A vida passa

A vida passa. Acho que a gente vira adulto quando começa a entender que a vida passa. A vida passa pra qualquer um. A vida passa da noite pro dia. Ela pode mudar porque alguém fez uma besteira muito grande, o que o faz perder tudo que conquistou e deixar até mesmo a ideia de recomeço mais longe do possível. Isso da noite pro dia. Acabou de acontecer tão perto de mim, e tão mais perto de amigas minhas. É tão fácil deixar a vida passar. Custa tão pouco mas o custo é tão grande.
A vida passa enquanto a gente não faz o que quer fazer. A vida passa enquanto fazemos o que os outros querem que a gente faça. A vida passa enquanto não trabalhamos para realizar nossos sonhos. A vida passa enquanto vivemos para mostrar para o outros o que somos, ao inveś de sermos para nós mesmos. A vida passa enquanto gastamos horas e horas pensando no que fazer, ao invés de fazer. A vida passa enquanto não curtimos amigos e a família do jeito que deveríamos ter curtido.
Minha bisavó morreu na madrugada de sexta para sábado. Eu, evidentemente, não curti ela tanto quanto podia. Mas ela, diferentemente de mim e dessas pessoas que deixam a vida passar, viveu a vida pra ela, e não para os outros. Ou pelo menos essa é a imagem que eu tenho dela. Talvez eu não tenha sido apresentada a metade do que ela foi, mas segue a minha imagem dela, que é o que realmente importa:
Ela era uma mulher forte. Trabalhou em uma época que não se era tão comum trabalhar, criou dois filhos quase sozinha, perdeu um neto e viveu até quase os cem anos. Não ligava para o que os outros queriam que ela fizesse e fazia o que queria fazer. Não se importava em - ou já não conseguia mesmo - lembrar o nome de todas as pessoas, mesmo que fossem da família. Jogava dominó na praça, ia ao cinema sozinha, sentava sempre na mesma poltrona e dirigia um fusca. Dava de presente de natal para todos panos de prato com detalhes de croché feitos por ela própria, e hoje sinto conforto em saber que tenho vários guardados.
Todas as vezes que ela me via perguntava quando eu estaria em Malhação. Dizia que adorava assistir Malhação e apoiava esse meu lado artista, o lado que eu mais gosto de mim.
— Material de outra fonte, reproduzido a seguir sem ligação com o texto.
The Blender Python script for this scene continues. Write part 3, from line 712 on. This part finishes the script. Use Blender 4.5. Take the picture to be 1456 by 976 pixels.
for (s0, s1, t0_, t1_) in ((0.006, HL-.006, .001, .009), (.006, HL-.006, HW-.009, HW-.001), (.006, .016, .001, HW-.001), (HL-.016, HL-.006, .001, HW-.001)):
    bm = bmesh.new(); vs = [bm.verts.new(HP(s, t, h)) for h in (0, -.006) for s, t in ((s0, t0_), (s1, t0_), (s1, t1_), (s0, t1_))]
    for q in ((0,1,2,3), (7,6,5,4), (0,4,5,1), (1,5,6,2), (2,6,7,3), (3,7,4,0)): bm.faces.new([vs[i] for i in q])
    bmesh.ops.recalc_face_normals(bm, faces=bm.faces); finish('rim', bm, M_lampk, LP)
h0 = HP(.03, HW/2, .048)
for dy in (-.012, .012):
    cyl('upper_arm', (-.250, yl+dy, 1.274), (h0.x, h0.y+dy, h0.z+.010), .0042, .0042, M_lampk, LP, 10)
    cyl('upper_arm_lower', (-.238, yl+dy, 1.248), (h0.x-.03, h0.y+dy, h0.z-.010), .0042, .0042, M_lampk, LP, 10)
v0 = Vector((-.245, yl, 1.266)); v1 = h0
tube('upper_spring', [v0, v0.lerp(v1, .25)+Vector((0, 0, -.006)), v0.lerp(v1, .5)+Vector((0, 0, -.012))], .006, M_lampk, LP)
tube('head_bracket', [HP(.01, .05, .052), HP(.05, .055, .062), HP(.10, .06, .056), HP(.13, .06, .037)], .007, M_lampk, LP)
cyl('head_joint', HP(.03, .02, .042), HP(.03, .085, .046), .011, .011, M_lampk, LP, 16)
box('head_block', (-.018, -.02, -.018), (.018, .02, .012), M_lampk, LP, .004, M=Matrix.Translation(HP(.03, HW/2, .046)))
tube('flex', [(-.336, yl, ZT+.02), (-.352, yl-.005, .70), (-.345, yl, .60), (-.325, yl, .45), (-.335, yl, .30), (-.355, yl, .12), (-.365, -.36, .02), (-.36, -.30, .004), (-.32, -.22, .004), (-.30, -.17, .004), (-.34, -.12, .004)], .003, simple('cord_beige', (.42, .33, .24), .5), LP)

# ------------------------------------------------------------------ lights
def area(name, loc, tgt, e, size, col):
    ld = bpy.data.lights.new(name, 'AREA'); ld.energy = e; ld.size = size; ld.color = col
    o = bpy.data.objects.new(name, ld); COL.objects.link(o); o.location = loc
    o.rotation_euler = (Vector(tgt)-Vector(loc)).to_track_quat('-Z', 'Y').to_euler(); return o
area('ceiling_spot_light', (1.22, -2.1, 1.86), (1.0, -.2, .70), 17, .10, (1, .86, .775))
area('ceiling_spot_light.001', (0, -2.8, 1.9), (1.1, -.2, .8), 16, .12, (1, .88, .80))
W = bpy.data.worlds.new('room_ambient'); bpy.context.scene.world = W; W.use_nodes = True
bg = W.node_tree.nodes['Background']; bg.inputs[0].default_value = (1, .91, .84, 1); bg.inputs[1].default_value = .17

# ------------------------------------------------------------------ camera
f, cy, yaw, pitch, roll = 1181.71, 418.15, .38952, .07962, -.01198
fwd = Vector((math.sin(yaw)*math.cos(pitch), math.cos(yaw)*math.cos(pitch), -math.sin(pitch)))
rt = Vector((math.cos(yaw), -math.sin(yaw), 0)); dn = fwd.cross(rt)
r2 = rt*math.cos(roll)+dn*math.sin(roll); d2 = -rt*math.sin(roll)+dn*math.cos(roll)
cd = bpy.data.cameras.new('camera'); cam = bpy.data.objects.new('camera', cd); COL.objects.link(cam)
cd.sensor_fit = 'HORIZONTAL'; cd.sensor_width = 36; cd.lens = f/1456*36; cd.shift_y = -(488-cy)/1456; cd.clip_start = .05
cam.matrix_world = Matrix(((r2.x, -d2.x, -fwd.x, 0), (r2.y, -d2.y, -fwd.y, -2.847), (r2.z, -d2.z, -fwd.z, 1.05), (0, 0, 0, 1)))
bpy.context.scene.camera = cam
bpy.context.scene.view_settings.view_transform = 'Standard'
Quando eu a vi sentada em uma das minhas peças fiquei emocionada. Talvez ela não tenha entendido metade da peça - que eu mesmo não entendia - e que era dirigida pelo Cico Caseira, outro ser de luz que nos deixou esse ano, mas ela estava lá. Descobri que ela era desenhista, e tudo se encaixou, então esse lado artista que ela apoiava era dela também.
Um dia, em um dos almoços de família, ela me deu uma caixinha que continha um colar e dois brincos. Até hoje eu não sei o que significam os pingentes que combinam brincos e cordões, alguns dizem que são olhos, alguns dizem que são joaninhas. O que importa é que eu sei muito bem o que eles significam para mim e para ela, mesmo que quando ela tenha me dado ela tenha dito que não os achava bonitos, mas queria que eu ficasse com eles. E sempre que eu os uso as pessoas perguntam o que são, e eu não sei responder, mas respondo que são da minha bisavó.

Eu queria ter visitado ela nesse tempo que ela já estava bem velhinha. Queria ter dito mais coisas a ela, dito quanto eu a admirava, quanto ela era importante para mim e para os almoços de família que desde que ela parou de ir não foram os mesmos. Um dia, há muito tempo atrás, quando ela ainda frequentava os almoços eu liguei para sua casa e ela não entendeu muito bem quem estava falando. Fiquei com medo dela esquecer de mim. Mas muito tempo depois descobri que ela tinha fotos minhas espalhadas pela casa. Não importa se ela não entendeu quem era ao telefone se ela tinha carinho imenso por essa minha cara que ela estampava pela casa. Tenho medo de esquecer dela, da voz dela, do cheiro dela, mas isso não vai acontecer porque sempre carregarei seus panos de pratos, sua poltrona, seus pingentes e seu apoio e carinho dentro de mim. A vida passa, mas deixa coisas tão lindas.